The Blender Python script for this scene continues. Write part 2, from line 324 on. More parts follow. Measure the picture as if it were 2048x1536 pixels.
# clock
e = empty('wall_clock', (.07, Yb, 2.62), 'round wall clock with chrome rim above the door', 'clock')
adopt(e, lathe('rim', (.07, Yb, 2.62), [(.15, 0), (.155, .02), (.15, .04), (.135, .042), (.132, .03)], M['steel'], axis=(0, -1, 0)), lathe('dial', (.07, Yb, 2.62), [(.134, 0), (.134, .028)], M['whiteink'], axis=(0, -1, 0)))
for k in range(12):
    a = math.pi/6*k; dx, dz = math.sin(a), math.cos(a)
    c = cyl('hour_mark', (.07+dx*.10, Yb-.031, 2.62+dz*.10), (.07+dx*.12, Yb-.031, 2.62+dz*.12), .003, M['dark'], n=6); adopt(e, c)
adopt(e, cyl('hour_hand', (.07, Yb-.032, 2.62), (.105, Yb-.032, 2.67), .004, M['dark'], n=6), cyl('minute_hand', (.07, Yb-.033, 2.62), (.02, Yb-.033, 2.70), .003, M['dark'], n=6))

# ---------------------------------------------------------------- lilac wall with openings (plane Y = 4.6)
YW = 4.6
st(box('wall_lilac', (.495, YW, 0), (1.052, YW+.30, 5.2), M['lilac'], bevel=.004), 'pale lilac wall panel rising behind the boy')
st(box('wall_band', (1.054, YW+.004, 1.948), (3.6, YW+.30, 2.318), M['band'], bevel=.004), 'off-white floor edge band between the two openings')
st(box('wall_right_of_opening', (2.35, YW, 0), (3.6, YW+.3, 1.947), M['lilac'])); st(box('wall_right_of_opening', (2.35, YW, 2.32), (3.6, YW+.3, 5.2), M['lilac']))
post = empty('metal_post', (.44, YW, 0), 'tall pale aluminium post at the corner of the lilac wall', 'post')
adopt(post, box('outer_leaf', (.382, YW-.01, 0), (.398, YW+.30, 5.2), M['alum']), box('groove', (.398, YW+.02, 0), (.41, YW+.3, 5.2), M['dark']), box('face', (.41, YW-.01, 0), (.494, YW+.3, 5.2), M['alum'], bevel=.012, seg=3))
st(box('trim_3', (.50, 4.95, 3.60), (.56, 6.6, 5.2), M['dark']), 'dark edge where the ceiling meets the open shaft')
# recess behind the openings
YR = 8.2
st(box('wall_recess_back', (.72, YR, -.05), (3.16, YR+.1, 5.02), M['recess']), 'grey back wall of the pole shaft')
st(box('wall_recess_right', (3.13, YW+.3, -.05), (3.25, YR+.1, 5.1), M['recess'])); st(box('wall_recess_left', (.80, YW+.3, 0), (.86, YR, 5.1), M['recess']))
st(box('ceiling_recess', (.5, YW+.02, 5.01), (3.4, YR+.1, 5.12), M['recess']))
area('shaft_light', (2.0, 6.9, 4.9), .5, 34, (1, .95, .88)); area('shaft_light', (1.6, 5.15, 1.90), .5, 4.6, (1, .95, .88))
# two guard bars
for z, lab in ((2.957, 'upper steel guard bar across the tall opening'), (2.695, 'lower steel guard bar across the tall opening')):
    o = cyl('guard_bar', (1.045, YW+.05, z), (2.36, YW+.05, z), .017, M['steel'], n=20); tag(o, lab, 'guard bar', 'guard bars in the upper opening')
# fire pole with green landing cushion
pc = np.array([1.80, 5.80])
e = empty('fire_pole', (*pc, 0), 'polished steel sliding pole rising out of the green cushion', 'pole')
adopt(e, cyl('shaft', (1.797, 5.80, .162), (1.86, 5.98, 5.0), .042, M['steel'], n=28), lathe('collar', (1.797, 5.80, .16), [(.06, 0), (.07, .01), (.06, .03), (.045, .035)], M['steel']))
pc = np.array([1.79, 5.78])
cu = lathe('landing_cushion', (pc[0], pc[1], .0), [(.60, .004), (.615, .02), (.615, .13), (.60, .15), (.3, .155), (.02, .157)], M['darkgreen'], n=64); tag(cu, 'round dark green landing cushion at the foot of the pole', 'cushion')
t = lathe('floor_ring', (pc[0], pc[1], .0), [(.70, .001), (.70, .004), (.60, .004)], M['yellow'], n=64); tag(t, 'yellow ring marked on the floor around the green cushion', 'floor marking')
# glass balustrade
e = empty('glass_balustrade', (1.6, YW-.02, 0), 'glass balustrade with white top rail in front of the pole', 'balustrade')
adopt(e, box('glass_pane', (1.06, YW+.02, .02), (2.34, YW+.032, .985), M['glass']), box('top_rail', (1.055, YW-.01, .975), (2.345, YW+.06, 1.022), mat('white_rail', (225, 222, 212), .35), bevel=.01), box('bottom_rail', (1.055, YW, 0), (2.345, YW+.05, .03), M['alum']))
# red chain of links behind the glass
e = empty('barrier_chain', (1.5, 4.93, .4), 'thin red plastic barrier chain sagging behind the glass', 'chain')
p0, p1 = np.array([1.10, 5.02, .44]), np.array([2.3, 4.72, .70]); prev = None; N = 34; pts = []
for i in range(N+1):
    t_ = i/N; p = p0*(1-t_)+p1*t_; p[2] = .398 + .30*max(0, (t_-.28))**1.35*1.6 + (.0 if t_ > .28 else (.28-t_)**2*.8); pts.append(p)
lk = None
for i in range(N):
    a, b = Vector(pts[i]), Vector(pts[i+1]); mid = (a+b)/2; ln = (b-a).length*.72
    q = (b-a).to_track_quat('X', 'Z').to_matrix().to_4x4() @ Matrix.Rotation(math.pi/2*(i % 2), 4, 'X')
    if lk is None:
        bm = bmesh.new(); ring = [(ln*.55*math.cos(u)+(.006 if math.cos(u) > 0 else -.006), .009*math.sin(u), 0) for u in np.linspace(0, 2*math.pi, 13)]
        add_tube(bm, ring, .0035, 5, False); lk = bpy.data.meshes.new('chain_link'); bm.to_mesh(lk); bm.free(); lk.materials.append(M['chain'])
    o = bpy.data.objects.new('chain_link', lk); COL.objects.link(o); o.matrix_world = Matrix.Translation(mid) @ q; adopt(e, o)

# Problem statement
Write the listing out again, exactly as it reads.

# Finished task
The Blender Python script for this scene continues. Write part 2, from line 324 on. More parts follow. Measure the picture as if it were 2048x1536 pixels.
# clock
e = empty('wall_clock', (.07, Yb, 2.62), 'round wall clock with chrome rim above the door', 'clock')
adopt(e, lathe('rim', (.07, Yb, 2.62), [(.15, 0), (.155, .02), (.15, .04), (.135, .042), (.132, .03)], M['steel'], axis=(0, -1, 0)), lathe('dial', (.07, Yb, 2.62), [(.134, 0), (.134, .028)], M['whiteink'], axis=(0, -1, 0)))
for k in range(12):
    a = math.pi/6*k; dx, dz = math.sin(a), math.cos(a)
    c = cyl('hour_mark', (.07+dx*.10, Yb-.031, 2.62+dz*.10), (.07+dx*.12, Yb-.031, 2.62+dz*.12), .003, M['dark'], n=6); adopt(e, c)
adopt(e, cyl('hour_hand', (.07, Yb-.032, 2.62), (.105, Yb-.032, 2.67), .004, M['dark'], n=6), cyl('minute_hand', (.07, Yb-.033, 2.62), (.02, Yb-.033, 2.70), .003, M['dark'], n=6))

# ---------------------------------------------------------------- lilac wall with openings (plane Y = 4.6)
YW = 4.6
st(box('wall_lilac', (.495, YW, 0), (1.052, YW+.30, 5.2), M['lilac'], bevel=.004), 'pale lilac wall panel rising behind the boy')
st(box('wall_band', (1.054, YW+.004, 1.948), (3.6, YW+.30, 2.318), M['band'], bevel=.004), 'off-white floor edge band between the two openings')
st(box('wall_right_of_opening', (2.35, YW, 0), (3.6, YW+.3, 1.947), M['lilac'])); st(box('wall_right_of_opening', (2.35, YW, 2.32), (3.6, YW+.3, 5.2), M['lilac']))
post = empty('metal_post', (.44, YW, 0), 'tall pale aluminium post at the corner of the lilac wall', 'post')
adopt(post, box('outer_leaf', (.382, YW-.01, 0), (.398, YW+.30, 5.2), M['alum']), box('groove', (.398, YW+.02, 0), (.41, YW+.3, 5.2), M['dark']), box('face', (.41, YW-.01, 0), (.494, YW+.3, 5.2), M['alum'], bevel=.012, seg=3))
st(box('trim_3', (.50, 4.95, 3.60), (.56, 6.6, 5.2), M['dark']), 'dark edge where the ceiling meets the open shaft')
# recess behind the openings
YR = 8.2
st(box('wall_recess_back', (.72, YR, -.05), (3.16, YR+.1, 5.02), M['recess']), 'grey back wall of the pole shaft')
st(box('wall_recess_right', (3.13, YW+.3, -.05), (3.25, YR+.1, 5.1), M['recess'])); st(box('wall_recess_left', (.80, YW+.3, 0), (.86, YR, 5.1), M['recess']))
st(box('ceiling_recess', (.5, YW+.02, 5.01), (3.4, YR+.1, 5.12), M['recess']))
area('shaft_light', (2.0, 6.9, 4.9), .5, 34, (1, .95, .88)); area('shaft_light', (1.6, 5.15, 1.90), .5, 4.6, (1, .95, .88))
# two guard bars
for z, lab in ((2.957, 'upper steel guard bar across the tall opening'), (2.695, 'lower steel guard bar across the tall opening')):
    o = cyl('guard_bar', (1.045, YW+.05, z), (2.36, YW+.05, z), .017, M['steel'], n=20); tag(o, lab, 'guard bar', 'guard bars in the upper opening')
# fire pole with green landing cushion
pc = np.array([1.80, 5.80])
e = empty('fire_pole', (*pc, 0), 'polished steel sliding pole rising out of the green cushion', 'pole')
adopt(e, cyl('shaft', (1.797, 5.80, .162), (1.86, 5.98, 5.0), .042, M['steel'], n=28), lathe('collar', (1.797, 5.80, .16), [(.06, 0), (.07, .01), (.06, .03), (.045, .035)], M['steel']))
pc = np.array([1.79, 5.78])
cu = lathe('landing_cushion', (pc[0], pc[1], .0), [(.60, .004), (.615, .02), (.615, .13), (.60, .15), (.3, .155), (.02, .157)], M['darkgreen'], n=64); tag(cu, 'round dark green landing cushion at the foot of the pole', 'cushion')
t = lathe('floor_ring', (pc[0], pc[1], .0), [(.70, .001), (.70, .004), (.60, .004)], M['yellow'], n=64); tag(t, 'yellow ring marked on the floor around the green cushion', 'floor marking')
# glass balustrade
e = empty('glass_balustrade', (1.6, YW-.02, 0), 'glass balustrade with white top rail in front of the pole', 'balustrade')
adopt(e, box('glass_pane', (1.06, YW+.02, .02), (2.34, YW+.032, .985), M['glass']), box('top_rail', (1.055, YW-.01, .975), (2.345, YW+.06, 1.022), mat('white_rail', (225, 222, 212), .35), bevel=.01), box('bottom_rail', (1.055, YW, 0), (2.345, YW+.05, .03), M['alum']))
# red chain of links behind the glass
e = empty('barrier_chain', (1.5, 4.93, .4), 'thin red plastic barrier chain sagging behind the glass', 'chain')
p0, p1 = np.array([1.10, 5.02, .44]), np.array([2.3, 4.72, .70]); prev = None; N = 34; pts = []
for i in range(N+1):
    t_ = i/N; p = p0*(1-t_)+p1*t_; p[2] = .398 + .30*max(0, (t_-.28))**1.35*1.6 + (.0 if t_ > .28 else (.28-t_)**2*.8); pts.append(p)
lk = None
for i in range(N):
    a, b = Vector(pts[i]), Vector(pts[i+1]); mid = (a+b)/2; ln = (b-a).length*.72
    q = (b-a).to_track_quat('X', 'Z').to_matrix().to_4x4() @ Matrix.Rotation(math.pi/2*(i % 2), 4, 'X')
    if lk is None:
        bm = bmesh.new(); ring = [(ln*.55*math.cos(u)+(.006 if math.cos(u) > 0 else -.006), .009*math.sin(u), 0) for u in np.linspace(0, 2*math.pi, 13)]
        add_tube(bm, ring, .0035, 5, False); lk = bpy.data.meshes.new('chain_link'); bm.to_mesh(lk); bm.free(); lk.materials.append(M['chain'])
    o = bpy.data.objects.new('chain_link', lk); COL.objects.link(o); o.matrix_world = Matrix.Translation(mid) @ q; adopt(e, o)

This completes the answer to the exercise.